Two days later, it was launch morning — 9:54 a.m. local time — and we mingled with a throng of spectators at a communications site south of the pad. Several concrete viewing stands, roofed against the summer sun but also provided with a thick-walled ground floor against the winter winds, had seen many launches, and the growing crowd was in a carnival mood. There were cosmodrome workers and their children, and military personnel who helped run the base, and then busloads of bigwigs who had bounced and creaked their way up the long road from the city twenty miles to the south.

About fifty Americans wearing blue jackets stating "I'm a friend of Greg Olsen" arrived, along with some of his family members. Bill McArthur's family was hosted by NASA astronauts, and Tokarev's family, by tradition, had stayed in Moscow, we had been told. NASA Administrator Mike Griffin came to see his first Soyuz launch, along with the new Russian Space Agency chief, Anatoly Perminov, until recently a three-star general and head of the Russian Military Space Forces, who probably had seen more than a hundred launches.

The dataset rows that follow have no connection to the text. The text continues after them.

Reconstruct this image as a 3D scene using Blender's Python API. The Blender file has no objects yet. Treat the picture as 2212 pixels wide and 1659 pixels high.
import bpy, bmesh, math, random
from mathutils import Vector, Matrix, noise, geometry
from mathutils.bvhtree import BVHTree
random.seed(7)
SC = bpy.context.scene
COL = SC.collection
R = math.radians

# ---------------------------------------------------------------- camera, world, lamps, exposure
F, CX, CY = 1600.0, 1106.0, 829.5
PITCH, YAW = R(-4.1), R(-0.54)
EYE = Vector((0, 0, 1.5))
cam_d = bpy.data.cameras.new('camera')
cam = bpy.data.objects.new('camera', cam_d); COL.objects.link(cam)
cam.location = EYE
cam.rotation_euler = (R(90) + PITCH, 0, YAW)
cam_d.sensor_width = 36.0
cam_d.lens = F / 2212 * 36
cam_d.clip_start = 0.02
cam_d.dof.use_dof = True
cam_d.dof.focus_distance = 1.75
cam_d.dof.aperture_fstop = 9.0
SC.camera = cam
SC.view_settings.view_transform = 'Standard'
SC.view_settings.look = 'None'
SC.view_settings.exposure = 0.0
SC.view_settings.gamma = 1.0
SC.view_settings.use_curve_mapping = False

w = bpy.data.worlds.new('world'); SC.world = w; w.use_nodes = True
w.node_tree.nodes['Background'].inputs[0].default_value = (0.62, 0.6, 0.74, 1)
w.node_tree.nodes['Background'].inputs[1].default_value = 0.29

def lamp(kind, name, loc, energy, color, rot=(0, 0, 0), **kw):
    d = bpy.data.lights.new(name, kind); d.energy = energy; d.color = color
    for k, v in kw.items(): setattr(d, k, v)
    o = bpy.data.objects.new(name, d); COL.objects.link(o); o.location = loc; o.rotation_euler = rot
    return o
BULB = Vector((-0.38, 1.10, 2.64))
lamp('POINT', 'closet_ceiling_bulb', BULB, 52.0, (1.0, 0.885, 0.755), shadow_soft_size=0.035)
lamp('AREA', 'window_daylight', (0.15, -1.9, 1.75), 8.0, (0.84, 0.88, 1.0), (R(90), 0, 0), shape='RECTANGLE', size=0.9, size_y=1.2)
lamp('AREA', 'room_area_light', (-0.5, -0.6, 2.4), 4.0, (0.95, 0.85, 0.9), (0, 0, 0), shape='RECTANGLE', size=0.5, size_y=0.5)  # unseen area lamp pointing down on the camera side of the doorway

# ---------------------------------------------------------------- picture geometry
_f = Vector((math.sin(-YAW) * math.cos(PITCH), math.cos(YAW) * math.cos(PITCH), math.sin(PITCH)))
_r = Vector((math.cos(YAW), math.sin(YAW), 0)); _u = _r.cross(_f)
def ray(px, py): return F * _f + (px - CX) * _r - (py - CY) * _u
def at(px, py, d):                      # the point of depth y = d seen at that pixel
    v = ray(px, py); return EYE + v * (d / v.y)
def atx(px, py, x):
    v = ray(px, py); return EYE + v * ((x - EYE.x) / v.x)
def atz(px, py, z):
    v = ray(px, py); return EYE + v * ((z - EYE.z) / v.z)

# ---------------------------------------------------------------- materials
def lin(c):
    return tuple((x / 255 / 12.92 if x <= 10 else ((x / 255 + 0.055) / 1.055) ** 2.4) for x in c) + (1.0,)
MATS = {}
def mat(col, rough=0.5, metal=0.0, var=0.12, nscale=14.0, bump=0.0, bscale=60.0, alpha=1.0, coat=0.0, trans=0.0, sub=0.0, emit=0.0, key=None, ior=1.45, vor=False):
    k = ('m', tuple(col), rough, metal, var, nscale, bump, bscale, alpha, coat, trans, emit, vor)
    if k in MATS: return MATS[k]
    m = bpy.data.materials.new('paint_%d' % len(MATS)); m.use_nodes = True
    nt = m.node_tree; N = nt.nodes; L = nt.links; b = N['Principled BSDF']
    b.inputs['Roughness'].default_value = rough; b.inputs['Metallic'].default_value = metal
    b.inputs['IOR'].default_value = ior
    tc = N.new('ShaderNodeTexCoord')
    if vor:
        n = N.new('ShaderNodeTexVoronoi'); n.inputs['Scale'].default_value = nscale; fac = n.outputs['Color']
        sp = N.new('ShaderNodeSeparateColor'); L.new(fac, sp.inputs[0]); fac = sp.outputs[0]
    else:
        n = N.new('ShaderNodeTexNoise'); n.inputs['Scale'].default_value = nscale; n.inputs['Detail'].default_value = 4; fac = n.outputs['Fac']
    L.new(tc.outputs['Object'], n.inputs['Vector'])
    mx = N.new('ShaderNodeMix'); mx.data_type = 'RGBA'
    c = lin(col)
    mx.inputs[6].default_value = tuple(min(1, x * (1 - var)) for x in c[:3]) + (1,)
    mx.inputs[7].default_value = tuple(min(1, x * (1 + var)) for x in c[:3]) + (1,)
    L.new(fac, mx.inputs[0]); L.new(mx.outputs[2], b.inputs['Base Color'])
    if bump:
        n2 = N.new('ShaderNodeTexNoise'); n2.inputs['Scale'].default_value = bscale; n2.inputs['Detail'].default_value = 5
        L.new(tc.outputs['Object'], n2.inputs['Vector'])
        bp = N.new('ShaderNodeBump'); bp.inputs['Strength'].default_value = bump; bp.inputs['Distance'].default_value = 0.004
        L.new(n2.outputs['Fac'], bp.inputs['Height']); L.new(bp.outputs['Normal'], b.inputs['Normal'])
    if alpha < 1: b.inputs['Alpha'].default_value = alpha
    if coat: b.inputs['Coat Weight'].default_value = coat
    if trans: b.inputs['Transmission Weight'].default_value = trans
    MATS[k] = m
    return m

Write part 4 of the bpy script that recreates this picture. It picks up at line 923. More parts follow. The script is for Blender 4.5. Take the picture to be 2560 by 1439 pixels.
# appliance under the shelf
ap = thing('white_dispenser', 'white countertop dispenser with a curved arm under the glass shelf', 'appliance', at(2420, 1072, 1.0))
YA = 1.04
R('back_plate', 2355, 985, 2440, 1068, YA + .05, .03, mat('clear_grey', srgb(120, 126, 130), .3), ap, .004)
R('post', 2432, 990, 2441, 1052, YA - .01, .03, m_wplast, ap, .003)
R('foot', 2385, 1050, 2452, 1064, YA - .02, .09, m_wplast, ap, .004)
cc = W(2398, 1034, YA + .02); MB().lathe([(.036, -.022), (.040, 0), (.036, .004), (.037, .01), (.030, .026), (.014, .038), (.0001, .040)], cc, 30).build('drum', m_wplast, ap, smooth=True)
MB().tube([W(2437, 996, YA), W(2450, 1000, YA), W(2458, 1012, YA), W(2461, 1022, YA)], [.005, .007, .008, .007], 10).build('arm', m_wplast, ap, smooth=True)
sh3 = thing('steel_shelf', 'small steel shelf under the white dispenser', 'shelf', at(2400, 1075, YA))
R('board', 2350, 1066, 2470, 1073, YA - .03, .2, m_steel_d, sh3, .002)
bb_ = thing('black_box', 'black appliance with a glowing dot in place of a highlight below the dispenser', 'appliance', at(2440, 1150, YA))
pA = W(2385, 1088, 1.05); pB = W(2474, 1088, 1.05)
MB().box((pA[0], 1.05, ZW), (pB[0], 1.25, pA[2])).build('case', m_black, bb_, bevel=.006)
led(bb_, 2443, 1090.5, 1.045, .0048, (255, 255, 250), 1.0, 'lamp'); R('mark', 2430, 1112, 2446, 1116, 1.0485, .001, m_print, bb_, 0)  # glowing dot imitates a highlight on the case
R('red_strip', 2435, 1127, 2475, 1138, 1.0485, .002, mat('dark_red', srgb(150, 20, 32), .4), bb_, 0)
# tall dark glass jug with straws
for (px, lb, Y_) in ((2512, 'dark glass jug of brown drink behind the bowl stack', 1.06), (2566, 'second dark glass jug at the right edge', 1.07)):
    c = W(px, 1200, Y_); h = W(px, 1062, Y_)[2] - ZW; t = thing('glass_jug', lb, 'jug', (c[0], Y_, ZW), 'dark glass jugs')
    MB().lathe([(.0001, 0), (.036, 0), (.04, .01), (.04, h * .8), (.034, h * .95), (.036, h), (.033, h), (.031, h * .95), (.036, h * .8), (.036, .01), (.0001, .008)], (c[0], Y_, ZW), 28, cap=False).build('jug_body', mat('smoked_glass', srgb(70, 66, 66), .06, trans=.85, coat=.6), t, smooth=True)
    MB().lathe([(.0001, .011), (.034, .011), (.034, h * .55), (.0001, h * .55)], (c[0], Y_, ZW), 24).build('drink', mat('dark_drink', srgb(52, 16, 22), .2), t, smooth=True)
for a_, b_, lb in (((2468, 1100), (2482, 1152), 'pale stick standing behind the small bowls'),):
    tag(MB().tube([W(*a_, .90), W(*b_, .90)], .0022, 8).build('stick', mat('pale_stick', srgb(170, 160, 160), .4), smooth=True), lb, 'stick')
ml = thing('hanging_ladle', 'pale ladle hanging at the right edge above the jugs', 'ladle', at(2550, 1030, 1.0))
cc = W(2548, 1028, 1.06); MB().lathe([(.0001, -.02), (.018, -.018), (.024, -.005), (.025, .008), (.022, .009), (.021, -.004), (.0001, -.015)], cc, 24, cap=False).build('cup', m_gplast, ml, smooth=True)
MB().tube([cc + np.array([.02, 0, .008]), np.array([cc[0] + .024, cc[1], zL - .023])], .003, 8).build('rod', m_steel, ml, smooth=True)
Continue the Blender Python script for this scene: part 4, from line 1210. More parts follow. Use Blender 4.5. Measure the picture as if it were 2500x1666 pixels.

But as we had been told — and as my own experience verified — each launch is like the first. The dazzling light — too powerful for any televised or even IMAX experience to adequately convey — blotted out all other thoughts until astonishment took over, as the rocket climbed up, you'd swear straight up, its five engines by now "merely" a pleiades of smaller suns above us. After a puff of condensation passing through a particular atmospheric level, it began tilting towards the east and within three minutes was out of sight even to binoculars.

On Earth we are each of us treated to a single sunrise per day, and aboard a spacecraft, travelers experience sixteen, as they whirl around the planet at orbital velocity. Our own speed and altitude was somewhat lower, but on this one day of our lives, at least, we had broken the limits of ordinary life — and had seen our second sunrise.